======== Available data ========

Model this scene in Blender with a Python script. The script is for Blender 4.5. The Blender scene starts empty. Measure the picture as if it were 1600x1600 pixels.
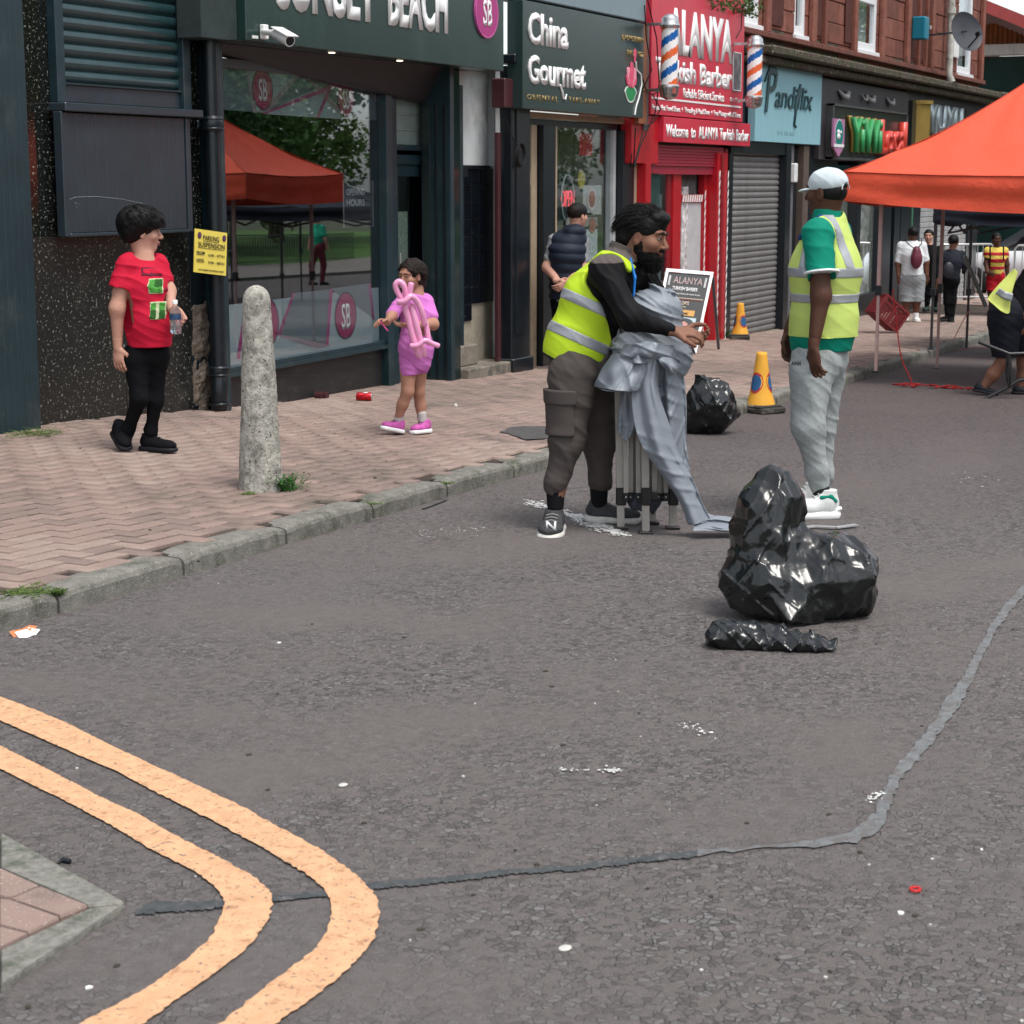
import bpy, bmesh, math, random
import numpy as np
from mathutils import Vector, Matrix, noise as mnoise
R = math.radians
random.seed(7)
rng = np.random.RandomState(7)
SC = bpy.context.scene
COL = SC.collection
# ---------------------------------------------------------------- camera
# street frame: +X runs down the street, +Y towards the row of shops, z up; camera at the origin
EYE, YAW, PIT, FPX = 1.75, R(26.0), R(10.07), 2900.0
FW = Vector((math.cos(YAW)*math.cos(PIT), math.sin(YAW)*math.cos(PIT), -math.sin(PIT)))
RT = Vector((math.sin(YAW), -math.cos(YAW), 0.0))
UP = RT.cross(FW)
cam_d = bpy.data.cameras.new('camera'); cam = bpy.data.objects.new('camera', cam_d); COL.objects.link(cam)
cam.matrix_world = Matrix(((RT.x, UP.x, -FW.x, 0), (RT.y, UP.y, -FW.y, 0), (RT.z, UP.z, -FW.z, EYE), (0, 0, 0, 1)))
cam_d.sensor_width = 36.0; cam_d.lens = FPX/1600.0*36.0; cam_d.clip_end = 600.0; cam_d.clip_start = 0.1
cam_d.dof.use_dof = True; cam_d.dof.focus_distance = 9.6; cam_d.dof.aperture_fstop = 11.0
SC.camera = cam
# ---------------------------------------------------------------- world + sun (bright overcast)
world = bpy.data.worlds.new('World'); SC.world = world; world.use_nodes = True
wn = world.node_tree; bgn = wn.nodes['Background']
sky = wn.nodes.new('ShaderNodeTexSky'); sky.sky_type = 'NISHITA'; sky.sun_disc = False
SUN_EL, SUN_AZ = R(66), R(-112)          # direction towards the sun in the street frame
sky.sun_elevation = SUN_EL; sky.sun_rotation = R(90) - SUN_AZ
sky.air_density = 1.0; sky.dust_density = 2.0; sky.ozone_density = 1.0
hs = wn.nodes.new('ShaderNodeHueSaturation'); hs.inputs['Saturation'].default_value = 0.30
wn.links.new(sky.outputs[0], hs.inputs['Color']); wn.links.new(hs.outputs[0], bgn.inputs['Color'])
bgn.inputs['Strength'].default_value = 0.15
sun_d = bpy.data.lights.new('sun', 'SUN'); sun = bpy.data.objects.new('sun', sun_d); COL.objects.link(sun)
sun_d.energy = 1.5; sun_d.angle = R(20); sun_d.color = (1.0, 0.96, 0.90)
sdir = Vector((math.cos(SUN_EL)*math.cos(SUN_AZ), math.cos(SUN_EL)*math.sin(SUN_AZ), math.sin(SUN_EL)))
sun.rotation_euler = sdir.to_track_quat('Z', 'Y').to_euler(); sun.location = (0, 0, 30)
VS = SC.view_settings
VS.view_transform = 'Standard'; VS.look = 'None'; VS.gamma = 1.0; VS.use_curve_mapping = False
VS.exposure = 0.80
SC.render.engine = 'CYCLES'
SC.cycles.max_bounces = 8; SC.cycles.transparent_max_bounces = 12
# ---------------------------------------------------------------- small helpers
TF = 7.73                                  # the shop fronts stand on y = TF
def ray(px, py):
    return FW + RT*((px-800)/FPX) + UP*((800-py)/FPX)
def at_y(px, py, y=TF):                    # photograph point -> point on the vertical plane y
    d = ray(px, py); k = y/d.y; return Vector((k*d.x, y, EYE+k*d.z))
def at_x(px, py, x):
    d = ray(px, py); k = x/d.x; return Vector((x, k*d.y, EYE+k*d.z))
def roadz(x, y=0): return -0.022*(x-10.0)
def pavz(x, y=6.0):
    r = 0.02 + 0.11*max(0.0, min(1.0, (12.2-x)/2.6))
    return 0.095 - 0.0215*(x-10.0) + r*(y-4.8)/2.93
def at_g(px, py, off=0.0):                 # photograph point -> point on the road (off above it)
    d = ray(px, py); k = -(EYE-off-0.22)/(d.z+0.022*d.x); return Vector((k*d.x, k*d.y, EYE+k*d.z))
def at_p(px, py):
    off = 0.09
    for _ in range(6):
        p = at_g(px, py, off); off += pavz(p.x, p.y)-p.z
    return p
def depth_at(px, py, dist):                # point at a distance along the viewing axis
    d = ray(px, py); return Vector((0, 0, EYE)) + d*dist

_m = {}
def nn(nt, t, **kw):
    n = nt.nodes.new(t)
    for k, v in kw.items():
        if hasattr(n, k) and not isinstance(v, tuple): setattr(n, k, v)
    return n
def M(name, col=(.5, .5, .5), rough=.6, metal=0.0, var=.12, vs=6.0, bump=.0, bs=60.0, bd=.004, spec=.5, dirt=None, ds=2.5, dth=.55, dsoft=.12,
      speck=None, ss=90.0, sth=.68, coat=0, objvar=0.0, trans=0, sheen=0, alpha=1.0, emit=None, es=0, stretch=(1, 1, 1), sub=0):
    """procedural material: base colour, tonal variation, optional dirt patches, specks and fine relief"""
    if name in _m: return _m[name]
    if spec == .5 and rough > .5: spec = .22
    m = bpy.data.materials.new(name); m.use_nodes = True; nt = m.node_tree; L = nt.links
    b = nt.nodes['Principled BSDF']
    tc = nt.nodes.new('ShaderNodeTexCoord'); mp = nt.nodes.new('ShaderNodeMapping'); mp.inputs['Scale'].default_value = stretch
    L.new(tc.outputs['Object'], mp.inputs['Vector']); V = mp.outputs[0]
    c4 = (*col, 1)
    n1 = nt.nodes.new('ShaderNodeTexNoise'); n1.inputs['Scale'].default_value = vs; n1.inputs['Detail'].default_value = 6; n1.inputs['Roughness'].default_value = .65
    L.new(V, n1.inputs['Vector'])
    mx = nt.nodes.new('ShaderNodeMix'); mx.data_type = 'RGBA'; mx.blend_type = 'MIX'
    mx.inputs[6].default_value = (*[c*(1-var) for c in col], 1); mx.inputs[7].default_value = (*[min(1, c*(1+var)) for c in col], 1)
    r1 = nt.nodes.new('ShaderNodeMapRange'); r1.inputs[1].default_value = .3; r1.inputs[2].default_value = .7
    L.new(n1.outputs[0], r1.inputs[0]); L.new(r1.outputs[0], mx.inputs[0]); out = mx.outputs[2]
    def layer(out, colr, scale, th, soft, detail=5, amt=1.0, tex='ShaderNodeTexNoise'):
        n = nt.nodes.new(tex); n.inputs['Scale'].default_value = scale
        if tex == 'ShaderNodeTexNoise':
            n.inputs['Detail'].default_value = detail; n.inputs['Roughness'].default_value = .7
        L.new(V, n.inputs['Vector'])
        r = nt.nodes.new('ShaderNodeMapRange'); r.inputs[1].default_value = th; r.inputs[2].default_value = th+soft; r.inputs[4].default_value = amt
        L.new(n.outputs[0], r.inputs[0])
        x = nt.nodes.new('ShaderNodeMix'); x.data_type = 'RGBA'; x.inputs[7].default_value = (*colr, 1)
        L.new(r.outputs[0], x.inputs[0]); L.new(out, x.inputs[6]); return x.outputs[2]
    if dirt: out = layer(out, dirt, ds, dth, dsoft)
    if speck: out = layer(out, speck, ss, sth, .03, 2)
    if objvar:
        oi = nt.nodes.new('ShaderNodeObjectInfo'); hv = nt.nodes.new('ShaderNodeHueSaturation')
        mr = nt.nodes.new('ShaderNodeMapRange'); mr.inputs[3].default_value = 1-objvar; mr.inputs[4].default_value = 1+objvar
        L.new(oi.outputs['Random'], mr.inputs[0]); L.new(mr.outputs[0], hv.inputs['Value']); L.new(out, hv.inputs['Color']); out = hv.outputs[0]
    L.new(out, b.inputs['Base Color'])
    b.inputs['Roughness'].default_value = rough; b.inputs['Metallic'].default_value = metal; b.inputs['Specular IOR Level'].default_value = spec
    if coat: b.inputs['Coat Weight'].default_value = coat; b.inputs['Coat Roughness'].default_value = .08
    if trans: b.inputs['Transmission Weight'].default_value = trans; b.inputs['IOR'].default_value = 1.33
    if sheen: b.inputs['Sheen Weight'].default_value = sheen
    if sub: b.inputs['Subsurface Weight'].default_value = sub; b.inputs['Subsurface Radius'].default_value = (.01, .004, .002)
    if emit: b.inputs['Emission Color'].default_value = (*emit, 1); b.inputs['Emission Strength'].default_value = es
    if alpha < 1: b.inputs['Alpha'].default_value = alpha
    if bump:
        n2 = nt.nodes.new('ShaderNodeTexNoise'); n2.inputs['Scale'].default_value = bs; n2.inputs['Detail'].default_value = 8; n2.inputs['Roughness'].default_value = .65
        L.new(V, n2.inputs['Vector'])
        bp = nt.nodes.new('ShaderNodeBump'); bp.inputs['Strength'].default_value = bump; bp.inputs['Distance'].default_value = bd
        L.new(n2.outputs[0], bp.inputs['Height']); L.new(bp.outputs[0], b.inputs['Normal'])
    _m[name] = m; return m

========
======== Available data ========

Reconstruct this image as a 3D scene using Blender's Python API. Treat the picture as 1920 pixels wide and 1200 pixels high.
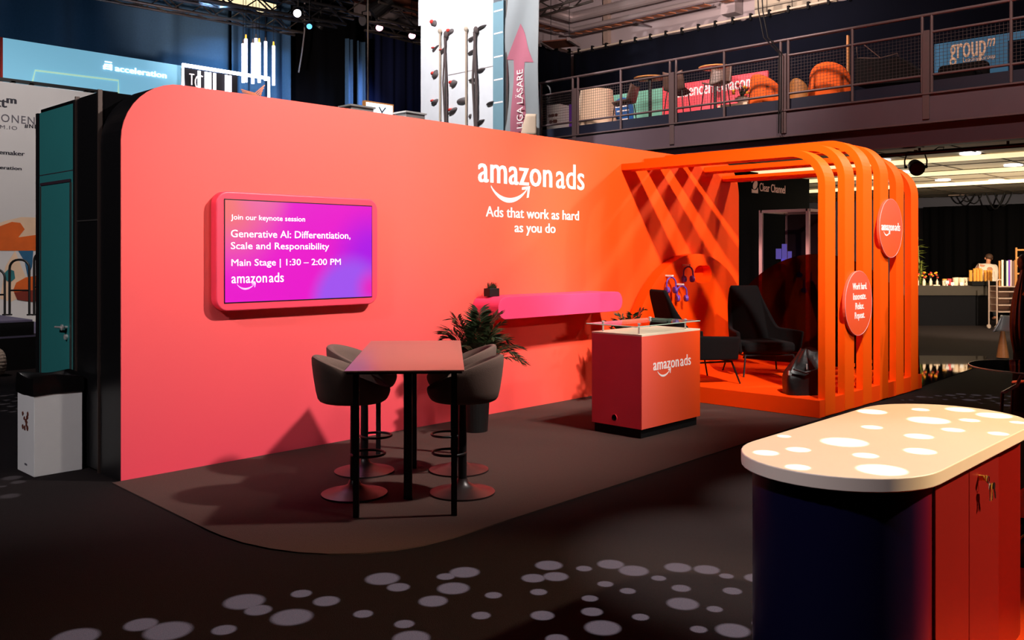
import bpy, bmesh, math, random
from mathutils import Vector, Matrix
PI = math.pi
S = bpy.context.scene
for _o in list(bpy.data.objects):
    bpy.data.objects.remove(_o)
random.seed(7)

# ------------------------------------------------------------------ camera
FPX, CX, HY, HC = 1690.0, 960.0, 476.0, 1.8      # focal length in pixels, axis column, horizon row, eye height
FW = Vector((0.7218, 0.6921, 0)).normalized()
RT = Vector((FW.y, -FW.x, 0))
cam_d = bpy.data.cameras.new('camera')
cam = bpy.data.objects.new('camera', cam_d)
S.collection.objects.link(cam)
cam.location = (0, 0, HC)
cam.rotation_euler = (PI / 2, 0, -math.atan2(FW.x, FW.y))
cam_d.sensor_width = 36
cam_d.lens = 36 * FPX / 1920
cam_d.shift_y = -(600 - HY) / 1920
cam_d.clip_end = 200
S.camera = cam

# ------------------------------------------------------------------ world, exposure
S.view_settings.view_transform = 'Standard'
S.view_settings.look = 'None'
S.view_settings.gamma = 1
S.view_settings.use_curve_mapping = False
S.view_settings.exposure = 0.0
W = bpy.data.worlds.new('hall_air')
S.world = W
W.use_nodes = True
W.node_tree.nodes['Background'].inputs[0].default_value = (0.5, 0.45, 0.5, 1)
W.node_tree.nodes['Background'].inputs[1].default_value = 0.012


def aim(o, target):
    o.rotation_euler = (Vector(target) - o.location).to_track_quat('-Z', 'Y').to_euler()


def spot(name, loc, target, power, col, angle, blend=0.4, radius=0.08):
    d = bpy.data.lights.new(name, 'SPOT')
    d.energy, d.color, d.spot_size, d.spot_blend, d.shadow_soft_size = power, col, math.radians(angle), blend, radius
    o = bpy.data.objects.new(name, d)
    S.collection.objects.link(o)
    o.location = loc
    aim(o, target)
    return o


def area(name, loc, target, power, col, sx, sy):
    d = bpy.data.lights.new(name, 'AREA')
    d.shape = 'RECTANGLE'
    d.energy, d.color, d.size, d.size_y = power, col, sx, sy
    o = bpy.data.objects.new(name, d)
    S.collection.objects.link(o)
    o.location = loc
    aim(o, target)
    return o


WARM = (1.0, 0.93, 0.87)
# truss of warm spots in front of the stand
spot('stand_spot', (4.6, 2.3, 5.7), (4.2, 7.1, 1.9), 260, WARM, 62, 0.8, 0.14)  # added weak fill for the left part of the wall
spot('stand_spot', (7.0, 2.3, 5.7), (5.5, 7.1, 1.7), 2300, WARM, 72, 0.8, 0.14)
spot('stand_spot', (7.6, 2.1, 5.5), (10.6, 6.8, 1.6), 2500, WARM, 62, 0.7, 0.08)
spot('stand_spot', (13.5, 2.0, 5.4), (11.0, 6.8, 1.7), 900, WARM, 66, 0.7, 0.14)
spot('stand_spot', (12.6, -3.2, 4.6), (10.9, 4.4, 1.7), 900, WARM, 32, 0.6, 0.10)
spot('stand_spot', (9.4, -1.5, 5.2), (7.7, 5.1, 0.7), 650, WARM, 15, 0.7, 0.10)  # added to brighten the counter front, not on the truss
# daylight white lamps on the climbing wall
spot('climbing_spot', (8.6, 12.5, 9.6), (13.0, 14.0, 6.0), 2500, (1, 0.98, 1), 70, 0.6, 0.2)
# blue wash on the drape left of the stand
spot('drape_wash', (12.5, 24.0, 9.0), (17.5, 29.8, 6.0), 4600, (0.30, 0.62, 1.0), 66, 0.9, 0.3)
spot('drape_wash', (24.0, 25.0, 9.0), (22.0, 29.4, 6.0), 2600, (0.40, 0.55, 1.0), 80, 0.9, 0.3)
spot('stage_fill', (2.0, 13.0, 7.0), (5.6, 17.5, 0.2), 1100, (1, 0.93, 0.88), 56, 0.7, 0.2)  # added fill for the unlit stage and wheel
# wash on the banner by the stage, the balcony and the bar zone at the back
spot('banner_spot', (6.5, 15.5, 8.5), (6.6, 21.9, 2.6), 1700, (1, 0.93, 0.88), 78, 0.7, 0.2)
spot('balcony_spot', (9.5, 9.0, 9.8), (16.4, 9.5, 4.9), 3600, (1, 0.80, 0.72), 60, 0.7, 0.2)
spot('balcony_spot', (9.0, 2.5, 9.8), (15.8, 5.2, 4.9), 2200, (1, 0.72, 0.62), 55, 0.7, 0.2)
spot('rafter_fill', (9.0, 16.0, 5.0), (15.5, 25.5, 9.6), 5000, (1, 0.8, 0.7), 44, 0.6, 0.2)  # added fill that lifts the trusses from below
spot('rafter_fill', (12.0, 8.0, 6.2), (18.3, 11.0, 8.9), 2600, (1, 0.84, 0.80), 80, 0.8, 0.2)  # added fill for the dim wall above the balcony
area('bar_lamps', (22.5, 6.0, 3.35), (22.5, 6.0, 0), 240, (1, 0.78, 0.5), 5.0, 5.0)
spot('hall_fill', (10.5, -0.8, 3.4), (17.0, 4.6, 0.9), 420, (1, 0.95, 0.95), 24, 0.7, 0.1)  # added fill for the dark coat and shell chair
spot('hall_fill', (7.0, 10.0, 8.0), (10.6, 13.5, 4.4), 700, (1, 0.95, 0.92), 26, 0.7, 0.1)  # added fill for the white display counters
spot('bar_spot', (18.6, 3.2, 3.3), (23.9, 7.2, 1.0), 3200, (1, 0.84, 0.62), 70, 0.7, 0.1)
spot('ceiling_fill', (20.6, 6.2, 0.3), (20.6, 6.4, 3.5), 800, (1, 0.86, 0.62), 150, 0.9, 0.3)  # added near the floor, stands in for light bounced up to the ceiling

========

◆ Set exercise:
Which lines hold the string "picture"? List them all.

◆ Response below:
Model this scene in Blender with a Python script. The script is for Blender 4.5. The Blender scene starts empty. Measure the picture as if it were 1600x1600 pixels.
Reconstruct this image as a 3D scene using Blender's Python API. Treat the picture as 1920 pixels wide and 1200 pixels high.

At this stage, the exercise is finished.